What can we learn from the 3 festivals?
Feast of Booths
“You shall count seven weeks. Begin to count the seven weeks from the time the sickle is first put to the standing grain. And you shall rejoice before the Lord your God, you and your son and your daughter, your male servant and your female servant, the Levite who is within your towns, the sojourner, the fatherless, and the widow who are among you, at the place that the Lord your God will choose, to make his name dwell there. You shall remember that you were a slave in Egypt; and you shall be careful to observe these statutes.”
The Feast of Booths is to celebrate 7 weeks after the beginning of the harvest.
What are they rejoicing?
The provision and blessing God gives them through the harvest.
So the majority of us do not farm. But this does not mean we cannot celebrate what God provides.
When they were slaves, rejoicing over provision was difficult. They did not work for their own provision. They were at the mercy of someone else for provision.
The opposite side is to always consume and never rejoice. You work for your own provision, but you constantly consume. You cannot rejoice, because you believe all you have is yours.
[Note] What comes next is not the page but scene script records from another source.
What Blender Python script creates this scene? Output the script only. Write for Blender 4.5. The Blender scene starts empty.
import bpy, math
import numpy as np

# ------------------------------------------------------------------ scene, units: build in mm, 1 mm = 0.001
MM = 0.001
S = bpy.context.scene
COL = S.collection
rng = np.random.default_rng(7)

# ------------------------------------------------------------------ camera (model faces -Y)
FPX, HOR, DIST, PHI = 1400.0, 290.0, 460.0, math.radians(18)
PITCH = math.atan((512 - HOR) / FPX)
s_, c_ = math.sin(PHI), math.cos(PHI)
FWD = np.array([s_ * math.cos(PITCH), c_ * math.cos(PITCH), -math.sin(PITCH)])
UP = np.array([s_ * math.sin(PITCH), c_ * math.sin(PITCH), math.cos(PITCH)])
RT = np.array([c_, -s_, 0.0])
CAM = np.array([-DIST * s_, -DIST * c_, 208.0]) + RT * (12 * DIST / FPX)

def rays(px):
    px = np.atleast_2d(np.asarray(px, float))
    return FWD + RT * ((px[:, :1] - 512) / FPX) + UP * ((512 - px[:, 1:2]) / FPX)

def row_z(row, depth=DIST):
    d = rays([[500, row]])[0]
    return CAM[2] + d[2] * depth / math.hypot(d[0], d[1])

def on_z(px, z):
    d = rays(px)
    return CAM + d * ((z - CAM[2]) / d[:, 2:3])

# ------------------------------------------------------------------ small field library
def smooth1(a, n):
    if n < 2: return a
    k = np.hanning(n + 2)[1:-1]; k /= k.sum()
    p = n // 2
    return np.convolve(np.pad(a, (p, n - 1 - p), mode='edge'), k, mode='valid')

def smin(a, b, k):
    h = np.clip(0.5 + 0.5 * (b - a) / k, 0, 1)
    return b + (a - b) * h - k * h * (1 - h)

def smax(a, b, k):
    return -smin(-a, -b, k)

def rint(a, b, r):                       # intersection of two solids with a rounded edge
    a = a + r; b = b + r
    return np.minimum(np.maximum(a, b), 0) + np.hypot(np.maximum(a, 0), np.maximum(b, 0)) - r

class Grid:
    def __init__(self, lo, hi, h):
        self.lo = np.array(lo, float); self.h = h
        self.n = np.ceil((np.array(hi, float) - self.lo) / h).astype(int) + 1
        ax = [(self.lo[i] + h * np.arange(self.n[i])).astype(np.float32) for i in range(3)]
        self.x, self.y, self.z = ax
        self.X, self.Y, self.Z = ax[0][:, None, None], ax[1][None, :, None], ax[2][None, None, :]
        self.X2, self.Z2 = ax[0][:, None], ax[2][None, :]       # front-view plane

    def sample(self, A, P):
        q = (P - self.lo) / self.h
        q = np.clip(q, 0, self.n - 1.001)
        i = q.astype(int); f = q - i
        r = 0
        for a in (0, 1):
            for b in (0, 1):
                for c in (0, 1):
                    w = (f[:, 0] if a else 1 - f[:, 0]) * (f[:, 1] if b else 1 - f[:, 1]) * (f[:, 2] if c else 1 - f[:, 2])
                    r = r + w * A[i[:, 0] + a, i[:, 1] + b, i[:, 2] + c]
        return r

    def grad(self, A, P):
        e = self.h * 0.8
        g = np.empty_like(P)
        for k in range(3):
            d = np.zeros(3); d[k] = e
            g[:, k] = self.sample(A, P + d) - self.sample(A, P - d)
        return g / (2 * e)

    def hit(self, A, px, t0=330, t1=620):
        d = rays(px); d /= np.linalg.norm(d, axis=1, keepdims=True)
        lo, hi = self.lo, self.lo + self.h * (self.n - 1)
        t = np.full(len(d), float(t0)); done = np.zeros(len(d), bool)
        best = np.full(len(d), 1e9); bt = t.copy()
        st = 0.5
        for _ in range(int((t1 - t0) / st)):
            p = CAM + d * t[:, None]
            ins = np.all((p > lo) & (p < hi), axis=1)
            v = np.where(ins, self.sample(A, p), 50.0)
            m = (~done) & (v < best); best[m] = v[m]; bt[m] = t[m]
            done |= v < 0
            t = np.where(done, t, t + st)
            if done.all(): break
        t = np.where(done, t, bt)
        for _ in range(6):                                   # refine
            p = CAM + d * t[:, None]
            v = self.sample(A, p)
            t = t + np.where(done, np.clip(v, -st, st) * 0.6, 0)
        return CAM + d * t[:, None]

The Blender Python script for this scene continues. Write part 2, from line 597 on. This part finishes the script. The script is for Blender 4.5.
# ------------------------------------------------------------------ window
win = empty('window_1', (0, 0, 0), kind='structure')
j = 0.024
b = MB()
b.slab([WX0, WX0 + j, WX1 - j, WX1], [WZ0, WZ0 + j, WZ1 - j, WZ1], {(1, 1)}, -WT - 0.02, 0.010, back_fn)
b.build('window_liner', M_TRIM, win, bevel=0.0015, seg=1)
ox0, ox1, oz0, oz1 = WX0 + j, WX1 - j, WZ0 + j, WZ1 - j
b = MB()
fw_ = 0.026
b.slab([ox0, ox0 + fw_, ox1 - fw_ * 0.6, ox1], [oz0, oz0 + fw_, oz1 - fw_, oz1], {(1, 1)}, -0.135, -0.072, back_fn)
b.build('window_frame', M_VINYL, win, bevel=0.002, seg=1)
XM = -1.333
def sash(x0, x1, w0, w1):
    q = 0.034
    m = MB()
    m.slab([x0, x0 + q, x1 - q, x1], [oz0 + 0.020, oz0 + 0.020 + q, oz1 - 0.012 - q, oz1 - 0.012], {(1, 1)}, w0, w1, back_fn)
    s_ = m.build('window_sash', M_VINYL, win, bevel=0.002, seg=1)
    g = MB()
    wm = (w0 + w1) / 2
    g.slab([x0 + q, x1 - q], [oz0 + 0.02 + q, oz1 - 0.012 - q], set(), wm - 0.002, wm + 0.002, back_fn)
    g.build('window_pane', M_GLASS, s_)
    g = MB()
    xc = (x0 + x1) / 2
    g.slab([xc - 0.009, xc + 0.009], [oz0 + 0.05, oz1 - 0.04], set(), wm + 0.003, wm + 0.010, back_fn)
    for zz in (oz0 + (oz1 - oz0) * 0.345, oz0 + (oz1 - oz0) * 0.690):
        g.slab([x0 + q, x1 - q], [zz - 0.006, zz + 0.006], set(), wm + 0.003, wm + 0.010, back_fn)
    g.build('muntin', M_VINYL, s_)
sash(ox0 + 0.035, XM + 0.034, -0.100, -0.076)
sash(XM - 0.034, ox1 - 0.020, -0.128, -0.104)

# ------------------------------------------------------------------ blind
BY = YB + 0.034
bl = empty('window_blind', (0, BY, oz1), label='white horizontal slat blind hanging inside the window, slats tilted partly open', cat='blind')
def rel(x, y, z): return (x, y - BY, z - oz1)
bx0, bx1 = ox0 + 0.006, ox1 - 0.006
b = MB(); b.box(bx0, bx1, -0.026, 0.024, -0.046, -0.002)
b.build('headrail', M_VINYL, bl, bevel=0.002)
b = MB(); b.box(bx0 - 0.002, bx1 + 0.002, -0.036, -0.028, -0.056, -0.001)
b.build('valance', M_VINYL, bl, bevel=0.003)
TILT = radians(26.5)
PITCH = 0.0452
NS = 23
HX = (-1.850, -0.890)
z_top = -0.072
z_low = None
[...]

This third option is the option that comes with joy. God told them to include those who cannot provide for themselves. They were to stop working and rejoice about God’s blessing.
They are no longer slaves. Their work directly led to their provision. To work for your provision is freedom. To work for someone else’s provision is slavery.
As a minister, lead people to realize they are not slaves to their jobs. They do not work for someone else’s provision. Their work is to serve others. Through this work, they are provided for. God is the one who provides because he gives the skills and abilities to have the job in the first place. Lead others to be generous with their provision.
And lead them to celebrate all God does for them through out the year. We don’t count 7 weeks from the start of harvest. But the principle remains the same. Take time out from the work to rejoice you are not a slave to your work and rejoice over all God has provided.
Slaves never take off to rejoice. Free people break free of the slavery of work to celebrate all of what God has done. Free people are generous. Free people have the dignity of working for their provision.